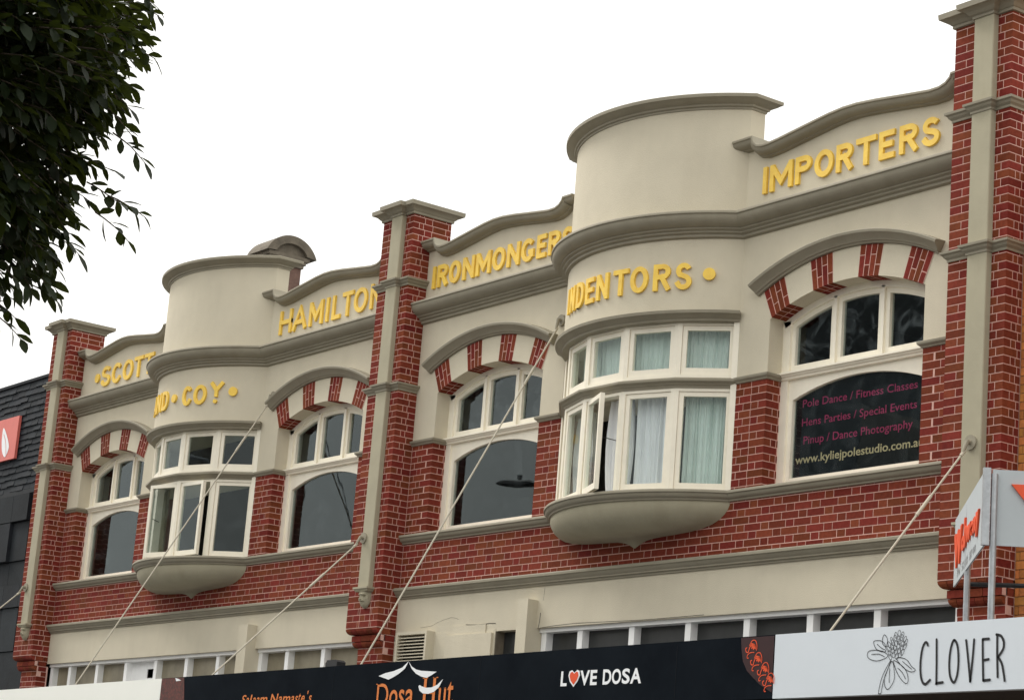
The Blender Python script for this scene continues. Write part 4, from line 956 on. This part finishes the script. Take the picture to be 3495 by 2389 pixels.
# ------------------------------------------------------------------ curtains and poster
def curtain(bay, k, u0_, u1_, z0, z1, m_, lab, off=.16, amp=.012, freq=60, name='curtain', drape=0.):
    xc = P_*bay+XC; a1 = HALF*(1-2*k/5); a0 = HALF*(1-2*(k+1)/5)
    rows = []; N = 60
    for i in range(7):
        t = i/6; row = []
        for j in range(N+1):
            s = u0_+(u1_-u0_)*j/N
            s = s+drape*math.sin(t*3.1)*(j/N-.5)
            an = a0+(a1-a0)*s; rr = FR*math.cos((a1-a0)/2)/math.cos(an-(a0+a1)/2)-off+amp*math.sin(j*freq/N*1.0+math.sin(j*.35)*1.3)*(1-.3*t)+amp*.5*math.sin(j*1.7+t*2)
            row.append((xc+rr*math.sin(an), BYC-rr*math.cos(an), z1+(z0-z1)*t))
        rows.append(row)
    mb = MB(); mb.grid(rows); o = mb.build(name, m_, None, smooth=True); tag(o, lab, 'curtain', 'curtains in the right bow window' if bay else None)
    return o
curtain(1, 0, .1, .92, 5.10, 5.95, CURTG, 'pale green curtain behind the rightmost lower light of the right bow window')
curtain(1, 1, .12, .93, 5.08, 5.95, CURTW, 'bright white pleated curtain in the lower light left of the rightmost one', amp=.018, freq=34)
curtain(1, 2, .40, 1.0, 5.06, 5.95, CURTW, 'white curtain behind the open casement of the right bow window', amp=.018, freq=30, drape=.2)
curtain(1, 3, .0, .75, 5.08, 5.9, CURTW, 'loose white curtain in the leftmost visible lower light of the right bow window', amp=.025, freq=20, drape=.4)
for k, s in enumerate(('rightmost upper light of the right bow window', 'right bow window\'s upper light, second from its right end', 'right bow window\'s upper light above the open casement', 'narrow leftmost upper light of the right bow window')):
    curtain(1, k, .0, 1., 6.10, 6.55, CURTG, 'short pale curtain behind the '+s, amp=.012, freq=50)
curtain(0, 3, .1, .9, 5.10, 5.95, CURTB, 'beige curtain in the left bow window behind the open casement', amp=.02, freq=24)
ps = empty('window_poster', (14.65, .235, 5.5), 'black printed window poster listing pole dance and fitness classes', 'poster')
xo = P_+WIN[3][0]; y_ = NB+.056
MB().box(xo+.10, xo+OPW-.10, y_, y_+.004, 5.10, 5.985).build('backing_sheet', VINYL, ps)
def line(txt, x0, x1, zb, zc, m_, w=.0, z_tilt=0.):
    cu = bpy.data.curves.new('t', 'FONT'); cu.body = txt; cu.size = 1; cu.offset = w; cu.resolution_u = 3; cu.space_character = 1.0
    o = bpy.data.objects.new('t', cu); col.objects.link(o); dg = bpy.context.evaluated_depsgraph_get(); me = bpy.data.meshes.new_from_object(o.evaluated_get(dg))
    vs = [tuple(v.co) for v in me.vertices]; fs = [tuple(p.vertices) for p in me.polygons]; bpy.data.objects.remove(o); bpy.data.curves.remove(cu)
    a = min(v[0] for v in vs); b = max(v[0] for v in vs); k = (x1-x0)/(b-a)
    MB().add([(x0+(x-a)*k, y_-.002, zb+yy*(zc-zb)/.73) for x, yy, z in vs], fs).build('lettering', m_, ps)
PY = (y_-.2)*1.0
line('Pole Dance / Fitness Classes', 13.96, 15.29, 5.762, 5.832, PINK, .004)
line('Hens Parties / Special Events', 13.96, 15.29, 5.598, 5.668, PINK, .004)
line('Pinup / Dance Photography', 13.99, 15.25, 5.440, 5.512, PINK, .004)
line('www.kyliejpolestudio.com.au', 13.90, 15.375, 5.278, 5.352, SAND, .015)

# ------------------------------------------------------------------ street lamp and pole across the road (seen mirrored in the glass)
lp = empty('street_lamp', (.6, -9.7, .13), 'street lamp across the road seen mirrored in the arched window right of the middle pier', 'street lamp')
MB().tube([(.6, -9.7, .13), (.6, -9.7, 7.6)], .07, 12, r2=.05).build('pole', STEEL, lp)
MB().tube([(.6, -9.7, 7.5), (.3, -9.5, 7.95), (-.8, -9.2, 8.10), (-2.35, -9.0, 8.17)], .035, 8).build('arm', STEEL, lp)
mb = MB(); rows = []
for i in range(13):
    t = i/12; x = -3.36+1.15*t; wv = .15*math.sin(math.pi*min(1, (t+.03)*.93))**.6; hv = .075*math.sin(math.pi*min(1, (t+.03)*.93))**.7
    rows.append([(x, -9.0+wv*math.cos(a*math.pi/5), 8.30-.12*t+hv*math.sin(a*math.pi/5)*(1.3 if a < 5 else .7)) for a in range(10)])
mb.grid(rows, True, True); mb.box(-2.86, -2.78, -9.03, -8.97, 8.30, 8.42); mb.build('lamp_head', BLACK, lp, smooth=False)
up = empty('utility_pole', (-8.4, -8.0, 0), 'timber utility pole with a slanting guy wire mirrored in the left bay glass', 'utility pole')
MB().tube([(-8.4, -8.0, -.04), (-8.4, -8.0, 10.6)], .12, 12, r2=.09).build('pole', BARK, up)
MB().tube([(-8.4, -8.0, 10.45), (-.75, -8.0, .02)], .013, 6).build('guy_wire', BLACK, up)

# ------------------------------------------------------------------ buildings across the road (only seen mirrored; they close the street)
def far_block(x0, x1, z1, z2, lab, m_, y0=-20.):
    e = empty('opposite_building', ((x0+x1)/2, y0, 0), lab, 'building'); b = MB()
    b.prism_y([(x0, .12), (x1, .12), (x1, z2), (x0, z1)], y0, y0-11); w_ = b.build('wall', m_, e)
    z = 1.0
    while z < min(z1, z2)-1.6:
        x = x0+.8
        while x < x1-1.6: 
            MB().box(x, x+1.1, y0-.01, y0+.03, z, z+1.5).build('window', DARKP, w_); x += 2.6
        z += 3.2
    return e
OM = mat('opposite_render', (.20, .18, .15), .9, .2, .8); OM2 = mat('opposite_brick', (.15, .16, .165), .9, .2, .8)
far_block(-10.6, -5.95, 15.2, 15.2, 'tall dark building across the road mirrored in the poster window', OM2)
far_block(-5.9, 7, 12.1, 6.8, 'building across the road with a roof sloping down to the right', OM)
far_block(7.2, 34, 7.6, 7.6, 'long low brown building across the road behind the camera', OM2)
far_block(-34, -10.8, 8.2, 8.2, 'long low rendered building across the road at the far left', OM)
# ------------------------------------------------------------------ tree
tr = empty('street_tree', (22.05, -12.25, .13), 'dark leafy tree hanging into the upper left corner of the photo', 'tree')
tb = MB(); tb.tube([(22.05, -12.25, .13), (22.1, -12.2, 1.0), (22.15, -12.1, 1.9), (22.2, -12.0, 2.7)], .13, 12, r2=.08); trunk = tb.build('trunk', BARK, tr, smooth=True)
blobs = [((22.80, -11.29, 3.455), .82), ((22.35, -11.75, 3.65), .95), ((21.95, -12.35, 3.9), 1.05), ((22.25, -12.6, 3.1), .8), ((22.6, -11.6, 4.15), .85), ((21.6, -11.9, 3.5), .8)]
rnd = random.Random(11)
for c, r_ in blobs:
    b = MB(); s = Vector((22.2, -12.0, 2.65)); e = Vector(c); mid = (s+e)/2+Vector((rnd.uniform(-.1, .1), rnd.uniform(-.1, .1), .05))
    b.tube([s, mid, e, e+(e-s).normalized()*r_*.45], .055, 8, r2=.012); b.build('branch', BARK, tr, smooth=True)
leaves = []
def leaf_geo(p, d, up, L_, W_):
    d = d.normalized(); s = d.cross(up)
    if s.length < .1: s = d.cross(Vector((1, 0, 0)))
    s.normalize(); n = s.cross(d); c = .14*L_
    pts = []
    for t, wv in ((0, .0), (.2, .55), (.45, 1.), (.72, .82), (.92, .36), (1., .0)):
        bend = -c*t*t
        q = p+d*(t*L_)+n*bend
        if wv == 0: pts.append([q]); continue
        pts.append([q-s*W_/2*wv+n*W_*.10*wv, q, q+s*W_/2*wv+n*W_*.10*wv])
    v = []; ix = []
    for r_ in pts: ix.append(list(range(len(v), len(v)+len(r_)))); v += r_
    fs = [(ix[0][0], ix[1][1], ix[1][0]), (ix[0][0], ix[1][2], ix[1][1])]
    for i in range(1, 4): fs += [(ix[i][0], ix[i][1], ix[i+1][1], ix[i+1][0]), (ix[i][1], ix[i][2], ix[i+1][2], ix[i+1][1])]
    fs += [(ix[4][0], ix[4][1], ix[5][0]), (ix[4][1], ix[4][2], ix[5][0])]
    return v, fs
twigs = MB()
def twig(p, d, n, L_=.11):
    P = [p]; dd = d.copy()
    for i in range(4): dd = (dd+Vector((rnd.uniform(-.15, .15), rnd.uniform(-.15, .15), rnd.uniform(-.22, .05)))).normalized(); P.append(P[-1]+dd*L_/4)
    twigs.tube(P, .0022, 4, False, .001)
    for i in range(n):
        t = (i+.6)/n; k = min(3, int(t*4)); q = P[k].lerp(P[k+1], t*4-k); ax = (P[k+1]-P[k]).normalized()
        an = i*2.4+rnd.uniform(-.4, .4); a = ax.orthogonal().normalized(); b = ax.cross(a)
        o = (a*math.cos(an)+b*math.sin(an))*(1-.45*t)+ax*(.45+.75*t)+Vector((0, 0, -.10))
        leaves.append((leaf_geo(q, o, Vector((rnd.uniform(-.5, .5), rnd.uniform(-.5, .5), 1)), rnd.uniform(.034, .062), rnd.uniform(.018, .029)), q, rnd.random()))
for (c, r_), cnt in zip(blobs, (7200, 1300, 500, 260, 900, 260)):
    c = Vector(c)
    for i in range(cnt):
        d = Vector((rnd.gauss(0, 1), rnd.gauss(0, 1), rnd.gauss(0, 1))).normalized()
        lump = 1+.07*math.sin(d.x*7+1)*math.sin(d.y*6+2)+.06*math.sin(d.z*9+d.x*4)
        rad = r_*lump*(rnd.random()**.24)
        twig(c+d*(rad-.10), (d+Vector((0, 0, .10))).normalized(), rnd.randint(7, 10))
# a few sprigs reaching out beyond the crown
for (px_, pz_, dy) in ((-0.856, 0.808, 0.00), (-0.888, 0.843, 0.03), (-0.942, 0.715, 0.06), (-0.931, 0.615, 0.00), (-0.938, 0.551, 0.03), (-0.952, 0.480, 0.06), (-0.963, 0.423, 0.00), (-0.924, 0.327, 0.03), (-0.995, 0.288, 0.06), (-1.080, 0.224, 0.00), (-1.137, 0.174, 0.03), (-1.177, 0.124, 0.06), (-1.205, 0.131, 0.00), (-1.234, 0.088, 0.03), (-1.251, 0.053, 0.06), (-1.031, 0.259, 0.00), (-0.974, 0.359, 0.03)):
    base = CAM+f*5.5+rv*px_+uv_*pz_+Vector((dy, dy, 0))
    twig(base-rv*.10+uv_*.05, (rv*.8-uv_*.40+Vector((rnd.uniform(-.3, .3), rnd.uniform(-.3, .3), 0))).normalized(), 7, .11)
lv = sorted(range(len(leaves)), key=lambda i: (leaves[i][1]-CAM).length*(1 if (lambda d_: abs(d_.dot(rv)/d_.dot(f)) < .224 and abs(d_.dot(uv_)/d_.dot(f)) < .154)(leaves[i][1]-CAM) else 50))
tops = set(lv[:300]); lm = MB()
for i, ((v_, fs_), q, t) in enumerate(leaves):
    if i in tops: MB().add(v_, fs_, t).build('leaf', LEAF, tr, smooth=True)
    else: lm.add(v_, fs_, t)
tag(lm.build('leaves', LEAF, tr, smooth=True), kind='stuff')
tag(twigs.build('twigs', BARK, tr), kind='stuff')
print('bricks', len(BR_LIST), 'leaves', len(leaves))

+===+

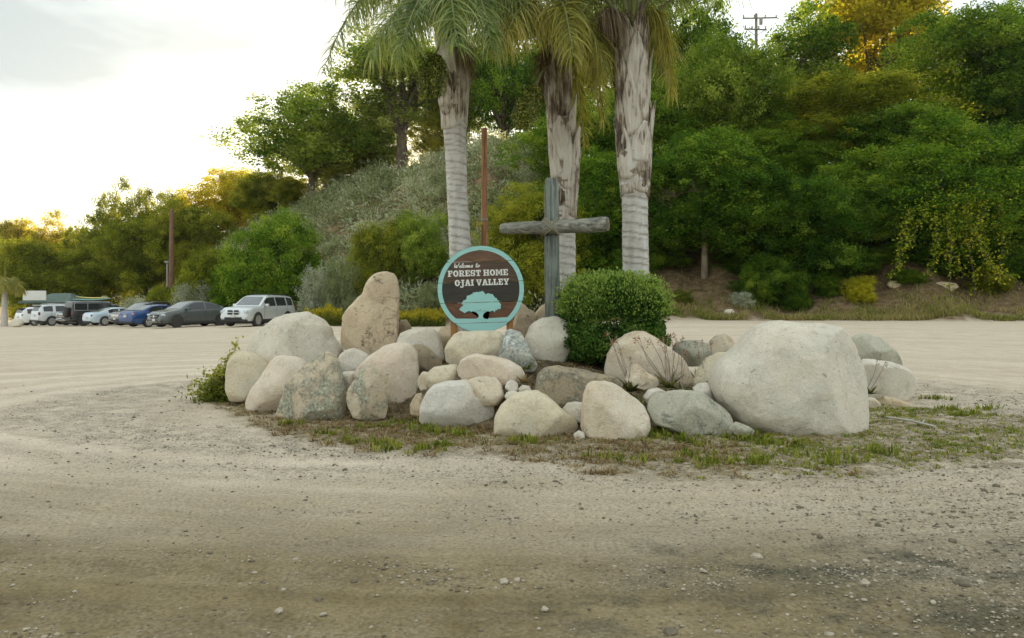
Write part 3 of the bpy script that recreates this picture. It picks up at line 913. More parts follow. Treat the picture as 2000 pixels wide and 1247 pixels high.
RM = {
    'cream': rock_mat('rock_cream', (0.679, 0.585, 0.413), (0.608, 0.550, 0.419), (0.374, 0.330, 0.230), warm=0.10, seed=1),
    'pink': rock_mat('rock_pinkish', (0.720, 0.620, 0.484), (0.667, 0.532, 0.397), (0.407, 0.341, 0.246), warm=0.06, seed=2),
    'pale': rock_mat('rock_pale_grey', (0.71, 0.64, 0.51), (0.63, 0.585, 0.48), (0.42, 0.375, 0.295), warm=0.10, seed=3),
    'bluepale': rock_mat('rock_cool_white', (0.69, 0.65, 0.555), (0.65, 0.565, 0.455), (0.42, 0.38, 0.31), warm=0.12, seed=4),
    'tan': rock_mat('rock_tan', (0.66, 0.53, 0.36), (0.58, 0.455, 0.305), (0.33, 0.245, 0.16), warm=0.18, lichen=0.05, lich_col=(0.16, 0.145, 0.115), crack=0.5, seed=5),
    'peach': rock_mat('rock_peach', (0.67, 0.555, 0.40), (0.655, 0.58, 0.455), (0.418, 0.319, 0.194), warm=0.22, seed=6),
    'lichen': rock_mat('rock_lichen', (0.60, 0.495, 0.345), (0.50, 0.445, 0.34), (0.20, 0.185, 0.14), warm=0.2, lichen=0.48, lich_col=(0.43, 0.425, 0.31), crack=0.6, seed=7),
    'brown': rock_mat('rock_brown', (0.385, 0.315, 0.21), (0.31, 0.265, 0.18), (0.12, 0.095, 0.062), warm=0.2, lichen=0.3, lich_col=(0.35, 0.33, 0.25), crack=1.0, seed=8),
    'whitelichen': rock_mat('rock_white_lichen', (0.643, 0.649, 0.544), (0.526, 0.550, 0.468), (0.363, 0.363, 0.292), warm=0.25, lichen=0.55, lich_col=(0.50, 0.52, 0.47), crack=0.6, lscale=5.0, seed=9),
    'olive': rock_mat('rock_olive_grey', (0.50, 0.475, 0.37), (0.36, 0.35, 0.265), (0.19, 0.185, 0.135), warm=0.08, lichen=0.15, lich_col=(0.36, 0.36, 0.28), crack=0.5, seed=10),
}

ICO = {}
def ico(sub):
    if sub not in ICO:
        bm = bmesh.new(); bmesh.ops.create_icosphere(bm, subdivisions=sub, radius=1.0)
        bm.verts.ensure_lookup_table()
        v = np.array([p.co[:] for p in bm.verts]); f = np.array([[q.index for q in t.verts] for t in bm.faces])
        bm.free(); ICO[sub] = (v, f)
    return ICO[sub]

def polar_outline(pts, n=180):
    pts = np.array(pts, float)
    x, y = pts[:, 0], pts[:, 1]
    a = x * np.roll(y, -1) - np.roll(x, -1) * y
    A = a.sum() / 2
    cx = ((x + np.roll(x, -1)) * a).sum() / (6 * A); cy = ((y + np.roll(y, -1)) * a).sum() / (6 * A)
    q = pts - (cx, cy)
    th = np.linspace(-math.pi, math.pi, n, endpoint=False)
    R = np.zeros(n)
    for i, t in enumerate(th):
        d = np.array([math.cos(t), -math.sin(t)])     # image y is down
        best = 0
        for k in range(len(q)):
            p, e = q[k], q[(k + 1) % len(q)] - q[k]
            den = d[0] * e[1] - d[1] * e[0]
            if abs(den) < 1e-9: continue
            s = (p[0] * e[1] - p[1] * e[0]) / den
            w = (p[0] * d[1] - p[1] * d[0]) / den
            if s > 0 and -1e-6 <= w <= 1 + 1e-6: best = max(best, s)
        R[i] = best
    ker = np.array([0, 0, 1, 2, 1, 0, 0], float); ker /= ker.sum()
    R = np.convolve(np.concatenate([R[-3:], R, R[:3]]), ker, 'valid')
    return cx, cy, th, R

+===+

- [Given problem]: Pick out the lines containing the string "Write" and show them.

- [Response]:
The Blender Python script for this scene continues. Write part 4, from line 956 on. This part finishes the script. Take the picture to be 3495 by 2389 pixels.
Write part 3 of the bpy script that recreates this picture. It picks up at line 913. More parts follow. Treat the picture as 2000 pixels wide and 1247 pixels high.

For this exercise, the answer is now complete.